Take the entries below and print all of them exactly, please.

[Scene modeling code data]
**********

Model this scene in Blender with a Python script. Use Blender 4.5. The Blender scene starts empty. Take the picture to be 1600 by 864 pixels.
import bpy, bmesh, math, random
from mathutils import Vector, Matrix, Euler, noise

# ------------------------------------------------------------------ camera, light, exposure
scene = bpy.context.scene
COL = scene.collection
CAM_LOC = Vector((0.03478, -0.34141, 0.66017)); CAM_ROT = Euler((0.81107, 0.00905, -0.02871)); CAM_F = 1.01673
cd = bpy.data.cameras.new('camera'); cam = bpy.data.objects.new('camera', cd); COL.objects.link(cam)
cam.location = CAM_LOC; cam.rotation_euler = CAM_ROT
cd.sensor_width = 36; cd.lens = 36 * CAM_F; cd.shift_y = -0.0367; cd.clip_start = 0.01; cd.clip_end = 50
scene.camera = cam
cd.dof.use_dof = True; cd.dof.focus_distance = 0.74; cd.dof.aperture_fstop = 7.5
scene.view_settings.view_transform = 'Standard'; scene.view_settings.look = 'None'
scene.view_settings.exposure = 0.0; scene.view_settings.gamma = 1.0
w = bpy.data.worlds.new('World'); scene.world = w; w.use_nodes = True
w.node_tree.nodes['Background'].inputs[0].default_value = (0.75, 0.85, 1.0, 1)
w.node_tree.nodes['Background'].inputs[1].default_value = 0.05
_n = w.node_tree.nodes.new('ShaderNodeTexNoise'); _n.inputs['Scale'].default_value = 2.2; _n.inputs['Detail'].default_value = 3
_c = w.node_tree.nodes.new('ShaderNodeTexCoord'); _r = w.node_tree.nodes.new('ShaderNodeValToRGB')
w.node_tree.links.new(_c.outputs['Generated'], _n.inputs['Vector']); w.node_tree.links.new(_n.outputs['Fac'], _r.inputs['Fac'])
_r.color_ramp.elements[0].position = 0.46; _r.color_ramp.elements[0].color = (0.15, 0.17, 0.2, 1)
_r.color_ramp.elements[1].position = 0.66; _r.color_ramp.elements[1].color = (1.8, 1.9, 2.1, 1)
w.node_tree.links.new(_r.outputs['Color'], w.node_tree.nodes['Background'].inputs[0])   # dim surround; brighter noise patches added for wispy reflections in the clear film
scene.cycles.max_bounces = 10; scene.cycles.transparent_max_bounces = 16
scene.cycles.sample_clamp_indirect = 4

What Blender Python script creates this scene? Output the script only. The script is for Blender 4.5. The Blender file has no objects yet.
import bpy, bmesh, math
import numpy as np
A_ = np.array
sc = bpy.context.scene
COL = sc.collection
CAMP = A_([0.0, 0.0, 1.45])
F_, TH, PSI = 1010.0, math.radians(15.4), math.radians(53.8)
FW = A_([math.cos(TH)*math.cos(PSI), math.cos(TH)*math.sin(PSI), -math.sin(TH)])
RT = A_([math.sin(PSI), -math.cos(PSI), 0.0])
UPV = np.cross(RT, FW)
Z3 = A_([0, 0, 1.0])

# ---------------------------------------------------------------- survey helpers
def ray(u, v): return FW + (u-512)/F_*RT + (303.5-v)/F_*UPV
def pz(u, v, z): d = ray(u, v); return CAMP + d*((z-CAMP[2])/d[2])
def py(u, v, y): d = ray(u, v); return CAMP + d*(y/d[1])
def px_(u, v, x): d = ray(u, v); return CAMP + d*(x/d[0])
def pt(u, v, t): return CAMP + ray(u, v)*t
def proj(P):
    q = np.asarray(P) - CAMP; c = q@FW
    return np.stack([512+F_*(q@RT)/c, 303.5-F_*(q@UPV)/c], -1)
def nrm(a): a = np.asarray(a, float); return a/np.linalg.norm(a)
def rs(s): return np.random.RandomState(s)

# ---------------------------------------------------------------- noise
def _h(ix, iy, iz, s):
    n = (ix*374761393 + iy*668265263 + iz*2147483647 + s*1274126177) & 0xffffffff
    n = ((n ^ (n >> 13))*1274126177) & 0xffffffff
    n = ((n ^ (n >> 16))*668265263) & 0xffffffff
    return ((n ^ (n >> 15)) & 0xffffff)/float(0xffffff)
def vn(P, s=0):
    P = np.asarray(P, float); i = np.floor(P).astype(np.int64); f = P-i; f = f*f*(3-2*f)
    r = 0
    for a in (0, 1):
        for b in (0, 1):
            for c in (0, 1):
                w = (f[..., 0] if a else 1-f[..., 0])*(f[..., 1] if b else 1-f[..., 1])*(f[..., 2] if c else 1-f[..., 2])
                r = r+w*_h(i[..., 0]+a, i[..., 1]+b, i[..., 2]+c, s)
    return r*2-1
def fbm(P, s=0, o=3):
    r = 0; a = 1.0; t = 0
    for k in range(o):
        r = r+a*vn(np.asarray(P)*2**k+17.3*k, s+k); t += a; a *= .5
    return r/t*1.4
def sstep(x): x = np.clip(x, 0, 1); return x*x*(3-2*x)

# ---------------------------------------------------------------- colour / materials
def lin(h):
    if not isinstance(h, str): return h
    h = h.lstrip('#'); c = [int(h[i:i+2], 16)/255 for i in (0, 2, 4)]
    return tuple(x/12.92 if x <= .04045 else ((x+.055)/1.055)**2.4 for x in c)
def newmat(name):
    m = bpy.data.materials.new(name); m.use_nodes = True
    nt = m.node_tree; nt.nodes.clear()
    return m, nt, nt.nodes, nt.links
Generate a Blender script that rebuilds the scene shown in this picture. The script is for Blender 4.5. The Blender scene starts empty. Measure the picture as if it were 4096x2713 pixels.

**********

> Written response
Model this scene in Blender with a Python script. Use Blender 4.5. The Blender scene starts empty. Take the picture to be 1600 by 864 pixels.
import bpy, bmesh, math, random
from mathutils import Vector, Matrix, Euler, noise

# ------------------------------------------------------------------ camera, light, exposure
scene = bpy.context.scene
COL = scene.collection
CAM_LOC = Vector((0.03478, -0.34141, 0.66017)); CAM_ROT = Euler((0.81107, 0.00905, -0.02871)); CAM_F = 1.01673
cd = bpy.data.cameras.new('camera'); cam = bpy.data.objects.new('camera', cd); COL.objects.link(cam)
cam.location = CAM_LOC; cam.rotation_euler = CAM_ROT
cd.sensor_width = 36; cd.lens = 36 * CAM_F; cd.shift_y = -0.0367; cd.clip_start = 0.01; cd.clip_end = 50
scene.camera = cam
cd.dof.use_dof = True; cd.dof.focus_distance = 0.74; cd.dof.aperture_fstop = 7.5
scene.view_settings.view_transform = 'Standard'; scene.view_settings.look = 'None'
scene.view_settings.exposure = 0.0; scene.view_settings.gamma = 1.0
w = bpy.data.worlds.new('World'); scene.world = w; w.use_nodes = True
w.node_tree.nodes['Background'].inputs[0].default_value = (0.75, 0.85, 1.0, 1)
w.node_tree.nodes['Background'].inputs[1].default_value = 0.05
_n = w.node_tree.nodes.new('ShaderNodeTexNoise'); _n.inputs['Scale'].default_value = 2.2; _n.inputs['Detail'].default_value = 3
_c = w.node_tree.nodes.new('ShaderNodeTexCoord'); _r = w.node_tree.nodes.new('ShaderNodeValToRGB')
w.node_tree.links.new(_c.outputs['Generated'], _n.inputs['Vector']); w.node_tree.links.new(_n.outputs['Fac'], _r.inputs['Fac'])
_r.color_ramp.elements[0].position = 0.46; _r.color_ramp.elements[0].color = (0.15, 0.17, 0.2, 1)
_r.color_ramp.elements[1].position = 0.66; _r.color_ramp.elements[1].color = (1.8, 1.9, 2.1, 1)
w.node_tree.links.new(_r.outputs['Color'], w.node_tree.nodes['Background'].inputs[0])   # dim surround; brighter noise patches added for wispy reflections in the clear film
scene.cycles.max_bounces = 10; scene.cycles.transparent_max_bounces = 16
scene.cycles.sample_clamp_indirect = 4

What Blender Python script creates this scene? Output the script only. The script is for Blender 4.5. The Blender file has no objects yet.
import bpy, bmesh, math
import numpy as np
A_ = np.array
sc = bpy.context.scene
COL = sc.collection
CAMP = A_([0.0, 0.0, 1.45])
F_, TH, PSI = 1010.0, math.radians(15.4), math.radians(53.8)
FW = A_([math.cos(TH)*math.cos(PSI), math.cos(TH)*math.sin(PSI), -math.sin(TH)])
RT = A_([math.sin(PSI), -math.cos(PSI), 0.0])
UPV = np.cross(RT, FW)
Z3 = A_([0, 0, 1.0])

# ---------------------------------------------------------------- survey helpers
def ray(u, v): return FW + (u-512)/F_*RT + (303.5-v)/F_*UPV
def pz(u, v, z): d = ray(u, v); return CAMP + d*((z-CAMP[2])/d[2])
def py(u, v, y): d = ray(u, v); return CAMP + d*(y/d[1])
def px_(u, v, x): d = ray(u, v); return CAMP + d*(x/d[0])
def pt(u, v, t): return CAMP + ray(u, v)*t
def proj(P):
    q = np.asarray(P) - CAMP; c = q@FW
    return np.stack([512+F_*(q@RT)/c, 303.5-F_*(q@UPV)/c], -1)
def nrm(a): a = np.asarray(a, float); return a/np.linalg.norm(a)
def rs(s): return np.random.RandomState(s)

# ---------------------------------------------------------------- noise
def _h(ix, iy, iz, s):
    n = (ix*374761393 + iy*668265263 + iz*2147483647 + s*1274126177) & 0xffffffff
    n = ((n ^ (n >> 13))*1274126177) & 0xffffffff
    n = ((n ^ (n >> 16))*668265263) & 0xffffffff
    return ((n ^ (n >> 15)) & 0xffffff)/float(0xffffff)
def vn(P, s=0):
    P = np.asarray(P, float); i = np.floor(P).astype(np.int64); f = P-i; f = f*f*(3-2*f)
    r = 0
    for a in (0, 1):
        for b in (0, 1):
            for c in (0, 1):
                w = (f[..., 0] if a else 1-f[..., 0])*(f[..., 1] if b else 1-f[..., 1])*(f[..., 2] if c else 1-f[..., 2])
                r = r+w*_h(i[..., 0]+a, i[..., 1]+b, i[..., 2]+c, s)
    return r*2-1
def fbm(P, s=0, o=3):
    r = 0; a = 1.0; t = 0
    for k in range(o):
        r = r+a*vn(np.asarray(P)*2**k+17.3*k, s+k); t += a; a *= .5
    return r/t*1.4
def sstep(x): x = np.clip(x, 0, 1); return x*x*(3-2*x)

# ---------------------------------------------------------------- colour / materials
def lin(h):
    if not isinstance(h, str): return h
    h = h.lstrip('#'); c = [int(h[i:i+2], 16)/255 for i in (0, 2, 4)]
    return tuple(x/12.92 if x <= .04045 else ((x+.055)/1.055)**2.4 for x in c)
def newmat(name):
    m = bpy.data.materials.new(name); m.use_nodes = True
    nt = m.node_tree; nt.nodes.clear()
    return m, nt, nt.nodes, nt.links
Generate a Blender script that rebuilds the scene shown in this picture. The script is for Blender 4.5. The Blender scene starts empty. Measure the picture as if it were 4096x2713 pixels.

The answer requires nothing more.